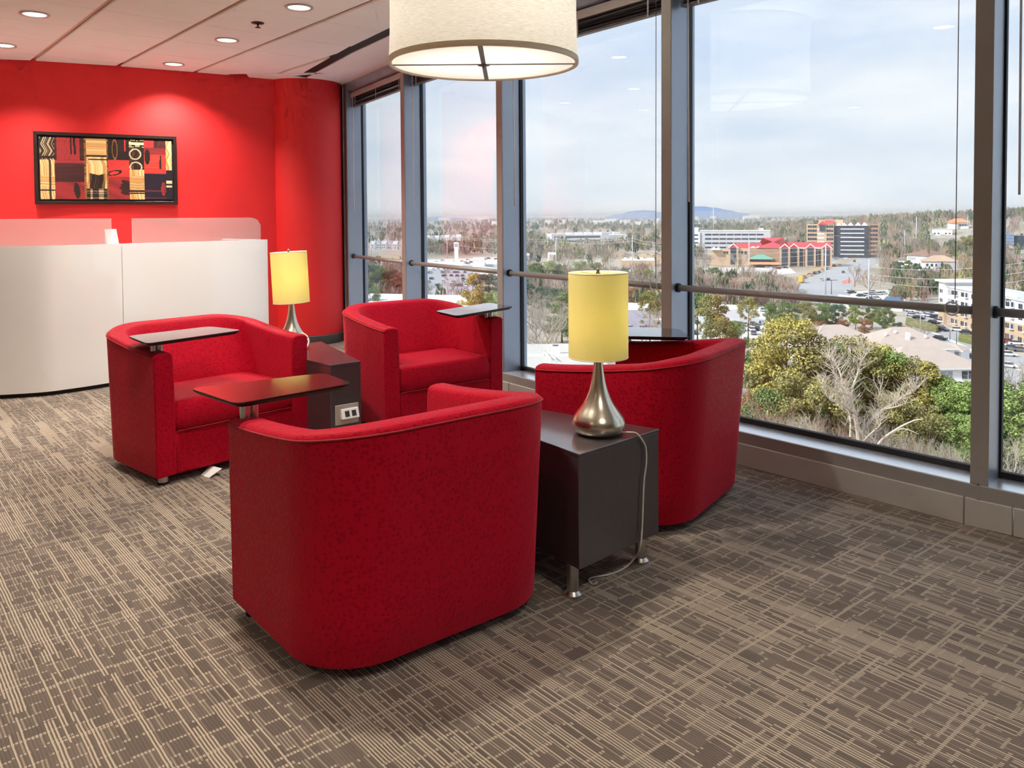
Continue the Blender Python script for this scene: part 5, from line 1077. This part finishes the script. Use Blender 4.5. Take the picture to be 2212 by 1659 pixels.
# orange roofed church, white hall, station
a = g(2046, 528); b_ = eq(a, g(2092, 529)); B = Bld('orange_roof_house', 'white house with an orange roof on the wooded hillside', a, b_, z=gh(a.x, a.y) + 1); L = B.L; B.box('body', m_wall_w, 0, L, 0, 16, -6, 9); B.hip('roof', m_roof_o, 0, L, 0, 16, 9, 14, 2); B.gable('porch_roof', m_roof_o, L * .15, L * .5, -5, 4, 8, 12.4, 'y', .5); B.box('porch', m_wall_w, L * .18, L * .47, -4, 0, 0, 8); B.wins(m_win, span(L * .55, L, 4), [5.5], 2.2, 2.6)
a = g(2013, 531); b_ = eq(a, g(2057, 532)); B = Bld('white_hall', 'low white hall below the orange roofed house', a, b_, z=gh(a.x, a.y) + 1); B.box('body', m_wall_w, 0, B.L, 0, 14, -5, 8); B.box('roof', m_grey, -.5, B.L + .5, -.5, 14.5, 8, 8.8); B.gable('pediment', m_wall_w, B.L * .4, B.L * .6, -1, 4, 2, 4.5, 'y', .2); B.wins(m_win, span(1, B.L - 1, 5), [3.2], 2, 1.6)
a, b_ = g(1951, 533), g(1977, 533); B = Bld('white_pavilion', 'small white pavilion between two tall poles', a, b_); B.box('tower', m_wall_w, 0, B.L * .45, 0, 8, 0, 10.5); B.box('cap', m_wall_w, -.6, B.L * .45 + .6, -.6, 8.6, 9.2, 11); B.box('canopy', m_wall_w, B.L * .45, B.L, 0, 8, 5.2, 6.4); B.wins(m_wall_w, span(B.L * .5, B.L, 4), [2.6], .7, 5.2, .4, 'column'); B.wins(m_win, [B.L * .22], [6.2, 3], 2.4, 1.8)
# white apartments
a, b_ = g(2037, 697), g(2112, 719); B = Bld('apartment_block', 'white four storey apartment block with a flat capped corner tower', a, b_); H_ = hgt(2060, 703, 622); sc_ = H_ / 4; L = B.L
# facade line carries on past the right mullion
B.box('facade', m_wall_w, 3.4, L * 2.9, 0, 14, sc_ * 1.9, H_); B.box('brick_base', m_wall_t, 3.4, L * 2.9, -.1, 14, 0, sc_ * 1.9); B.box('roof', m_grey, 3.2, L * 2.9, -.5, 14.4, H_, H_ + .5)
B.box('corner_tower', m_wall_w, -1.0, 3.4, -1.2, 12, 0, H_ + 1.8); B.box('tower_base', m_wall_t, -1.06, 3.46, -1.26, 12, 0, sc_ * 2.2); B.box('tower_cap', m_wall_w, -2, 5.6, -2.2, 12.6, H_ + 1.8, H_ + 2.4)
zs = [sc_ * (k + .52) for k in range(4)]; B.wins(m_win, [.6, 1.9], zs, .55, 1.3, -1.3, t_=.2); B.wins(m_lav, [5.0], zs, 1.9, 2.0, -.1, 'balcony_recess', .3)
xs = [];
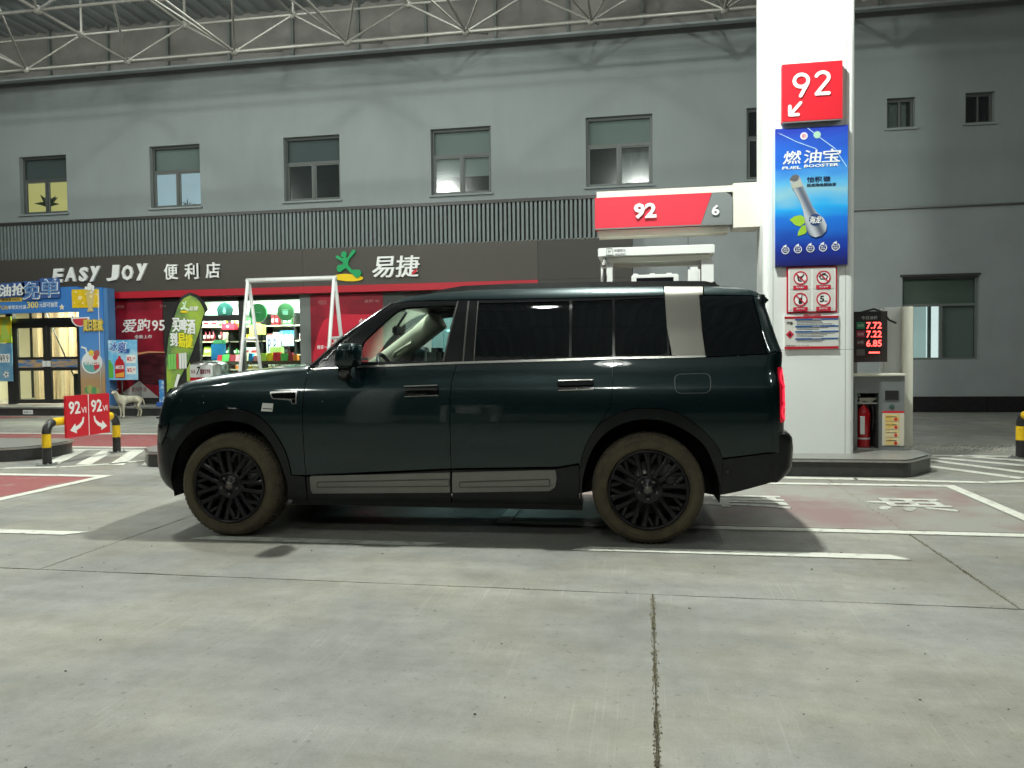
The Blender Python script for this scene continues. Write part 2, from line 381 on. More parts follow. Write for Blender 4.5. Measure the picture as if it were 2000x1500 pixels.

• [Exercise requirements]:
Transcribe the material as is, with images omitted.

• [Exercise answer]:
Continue the Blender Python script for this scene: part 5, from line 1077. This part finishes the script. Use Blender 4.5. Take the picture to be 2212 by 1659 pixels.
# orange roofed church, white hall, station
a = g(2046, 528); b_ = eq(a, g(2092, 529)); B = Bld('orange_roof_house', 'white house with an orange roof on the wooded hillside', a, b_, z=gh(a.x, a.y) + 1); L = B.L; B.box('body', m_wall_w, 0, L, 0, 16, -6, 9); B.hip('roof', m_roof_o, 0, L, 0, 16, 9, 14, 2); B.gable('porch_roof', m_roof_o, L * .15, L * .5, -5, 4, 8, 12.4, 'y', .5); B.box('porch', m_wall_w, L * .18, L * .47, -4, 0, 0, 8); B.wins(m_win, span(L * .55, L, 4), [5.5], 2.2, 2.6)
a = g(2013, 531); b_ = eq(a, g(2057, 532)); B = Bld('white_hall', 'low white hall below the orange roofed house', a, b_, z=gh(a.x, a.y) + 1); B.box('body', m_wall_w, 0, B.L, 0, 14, -5, 8); B.box('roof', m_grey, -.5, B.L + .5, -.5, 14.5, 8, 8.8); B.gable('pediment', m_wall_w, B.L * .4, B.L * .6, -1, 4, 2, 4.5, 'y', .2); B.wins(m_win, span(1, B.L - 1, 5), [3.2], 2, 1.6)
a, b_ = g(1951, 533), g(1977, 533); B = Bld('white_pavilion', 'small white pavilion between two tall poles', a, b_); B.box('tower', m_wall_w, 0, B.L * .45, 0, 8, 0, 10.5); B.box('cap', m_wall_w, -.6, B.L * .45 + .6, -.6, 8.6, 9.2, 11); B.box('canopy', m_wall_w, B.L * .45, B.L, 0, 8, 5.2, 6.4); B.wins(m_wall_w, span(B.L * .5, B.L, 4), [2.6], .7, 5.2, .4, 'column'); B.wins(m_win, [B.L * .22], [6.2, 3], 2.4, 1.8)
# white apartments
a, b_ = g(2037, 697), g(2112, 719); B = Bld('apartment_block', 'white four storey apartment block with a flat capped corner tower', a, b_); H_ = hgt(2060, 703, 622); sc_ = H_ / 4; L = B.L
# facade line carries on past the right mullion
B.box('facade', m_wall_w, 3.4, L * 2.9, 0, 14, sc_ * 1.9, H_); B.box('brick_base', m_wall_t, 3.4, L * 2.9, -.1, 14, 0, sc_ * 1.9); B.box('roof', m_grey, 3.2, L * 2.9, -.5, 14.4, H_, H_ + .5)
B.box('corner_tower', m_wall_w, -1.0, 3.4, -1.2, 12, 0, H_ + 1.8); B.box('tower_base', m_wall_t, -1.06, 3.46, -1.26, 12, 0, sc_ * 2.2); B.box('tower_cap', m_wall_w, -2, 5.6, -2.2, 12.6, H_ + 1.8, H_ + 2.4)
zs = [sc_ * (k + .52) for k in range(4)]; B.wins(m_win, [.6, 1.9], zs, .55, 1.3, -1.3, t_=.2); B.wins(m_lav, [5.0], zs, 1.9, 2.0, -.1, 'balcony_recess', .3)
xs = [];
The Blender Python script for this scene continues. Write part 2, from line 381 on. More parts follow. Write for Blender 4.5. Measure the picture as if it were 2000x1500 pixels.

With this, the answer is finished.